A new issue is I have dedicated circuit monitoring setup, so I’d need to ditch that for solar and will also need to run my solar CTs somewhere.

Thanks again all, this is just the beginning to a new process for me.

I also sized my system based on the last 5 years of usage. It was around the time when I changed most bulbs to LED. Just after I installed the system, I had the replace the AC the following year. The new AC was 25% more efficient. My recommendation is to make sure you’ve save all you can before sizing your system. Also with the acceleration of EV cars, you may want to make sure your inverter can handle future upgrades. I believe I can add an additional 4 panels.

Thanks for the feedback. Did you not want to size your system based on current usage so you would have extra capacity? It seems like with the LEDs and new AC, you could’ve saved significant dollars by scaling down your system size. Our proposed system uses micro inverters, so inverter size for an EV isn’t an issue, I don’t believe. Our salesman has had a Model 3 for three years and said 4,000kWh (or was it just Kw?) gets him about 10,000 miles a year.
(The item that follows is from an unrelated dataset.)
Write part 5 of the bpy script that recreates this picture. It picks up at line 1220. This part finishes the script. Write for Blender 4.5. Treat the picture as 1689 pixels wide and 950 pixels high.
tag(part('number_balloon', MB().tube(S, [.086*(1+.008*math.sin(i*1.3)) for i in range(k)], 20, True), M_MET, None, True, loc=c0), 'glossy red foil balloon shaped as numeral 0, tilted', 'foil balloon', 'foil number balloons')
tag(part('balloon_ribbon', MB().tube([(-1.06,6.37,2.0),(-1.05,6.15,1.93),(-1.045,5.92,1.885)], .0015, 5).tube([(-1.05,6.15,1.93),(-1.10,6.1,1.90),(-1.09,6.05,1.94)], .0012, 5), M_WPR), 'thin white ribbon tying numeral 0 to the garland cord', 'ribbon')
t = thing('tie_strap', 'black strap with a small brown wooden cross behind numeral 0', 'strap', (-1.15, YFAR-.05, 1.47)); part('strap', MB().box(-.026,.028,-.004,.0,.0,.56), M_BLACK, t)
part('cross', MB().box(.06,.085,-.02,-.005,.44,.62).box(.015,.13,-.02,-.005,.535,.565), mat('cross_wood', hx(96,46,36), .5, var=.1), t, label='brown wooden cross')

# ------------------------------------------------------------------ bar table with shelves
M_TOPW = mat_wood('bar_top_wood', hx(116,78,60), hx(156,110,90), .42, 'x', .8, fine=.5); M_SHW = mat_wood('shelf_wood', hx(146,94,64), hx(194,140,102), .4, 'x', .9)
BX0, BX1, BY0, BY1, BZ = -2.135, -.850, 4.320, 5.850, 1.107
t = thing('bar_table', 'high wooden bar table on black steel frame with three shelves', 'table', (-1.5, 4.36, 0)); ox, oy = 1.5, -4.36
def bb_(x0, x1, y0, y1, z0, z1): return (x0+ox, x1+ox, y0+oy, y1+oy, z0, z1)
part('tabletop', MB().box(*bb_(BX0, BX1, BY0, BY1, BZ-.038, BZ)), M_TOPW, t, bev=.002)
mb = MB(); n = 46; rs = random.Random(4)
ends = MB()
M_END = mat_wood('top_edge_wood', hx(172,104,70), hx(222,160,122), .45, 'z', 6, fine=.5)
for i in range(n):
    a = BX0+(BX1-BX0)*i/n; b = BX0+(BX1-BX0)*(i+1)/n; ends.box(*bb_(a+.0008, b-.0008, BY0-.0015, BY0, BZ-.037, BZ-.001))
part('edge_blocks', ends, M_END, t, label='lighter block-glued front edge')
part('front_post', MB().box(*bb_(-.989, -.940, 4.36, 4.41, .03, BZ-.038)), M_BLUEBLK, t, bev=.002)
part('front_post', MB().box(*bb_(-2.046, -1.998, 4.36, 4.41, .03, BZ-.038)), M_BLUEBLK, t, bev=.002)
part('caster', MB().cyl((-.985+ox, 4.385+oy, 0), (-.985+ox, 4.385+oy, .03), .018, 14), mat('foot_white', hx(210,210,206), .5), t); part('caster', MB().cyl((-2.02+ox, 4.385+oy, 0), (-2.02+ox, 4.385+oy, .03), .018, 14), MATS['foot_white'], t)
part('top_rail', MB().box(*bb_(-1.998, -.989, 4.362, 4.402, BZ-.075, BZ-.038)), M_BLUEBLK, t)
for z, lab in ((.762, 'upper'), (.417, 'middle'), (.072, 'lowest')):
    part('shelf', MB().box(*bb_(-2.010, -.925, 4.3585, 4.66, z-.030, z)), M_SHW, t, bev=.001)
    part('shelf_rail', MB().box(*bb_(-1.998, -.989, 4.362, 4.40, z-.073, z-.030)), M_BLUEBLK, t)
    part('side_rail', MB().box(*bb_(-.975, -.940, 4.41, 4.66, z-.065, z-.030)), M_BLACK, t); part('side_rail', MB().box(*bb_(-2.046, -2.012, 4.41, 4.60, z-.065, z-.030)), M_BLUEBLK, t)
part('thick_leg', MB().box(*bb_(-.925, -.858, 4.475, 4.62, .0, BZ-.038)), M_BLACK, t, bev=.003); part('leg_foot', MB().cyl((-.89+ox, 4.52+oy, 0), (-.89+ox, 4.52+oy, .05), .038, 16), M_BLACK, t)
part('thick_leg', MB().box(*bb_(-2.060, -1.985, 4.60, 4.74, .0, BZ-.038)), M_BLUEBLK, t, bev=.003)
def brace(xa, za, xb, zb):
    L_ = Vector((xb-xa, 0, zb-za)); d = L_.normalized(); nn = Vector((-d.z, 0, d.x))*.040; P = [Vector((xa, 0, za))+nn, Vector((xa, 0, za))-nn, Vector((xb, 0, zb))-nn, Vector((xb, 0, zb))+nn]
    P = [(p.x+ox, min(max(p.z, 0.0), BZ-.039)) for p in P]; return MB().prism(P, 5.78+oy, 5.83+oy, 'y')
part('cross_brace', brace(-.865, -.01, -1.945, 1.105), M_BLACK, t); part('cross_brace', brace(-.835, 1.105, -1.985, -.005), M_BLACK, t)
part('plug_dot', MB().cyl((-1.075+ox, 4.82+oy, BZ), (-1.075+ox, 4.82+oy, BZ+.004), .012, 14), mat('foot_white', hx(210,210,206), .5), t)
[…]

At 450w per panel on our primers panel location, he said that same 4,000kWh would be 8-10 additional panels. Obviously we’re not adding those right now.

No, you got it right the first time… It’s kWh…

As an analogy, think of kW as similar to a speedometer… and think of kWh as similar to an odometer…

kW is energy produced at a point in time… kWh is stored/consumed energy… The “W” is capitalized because it is the formal last name of a person (James Watt).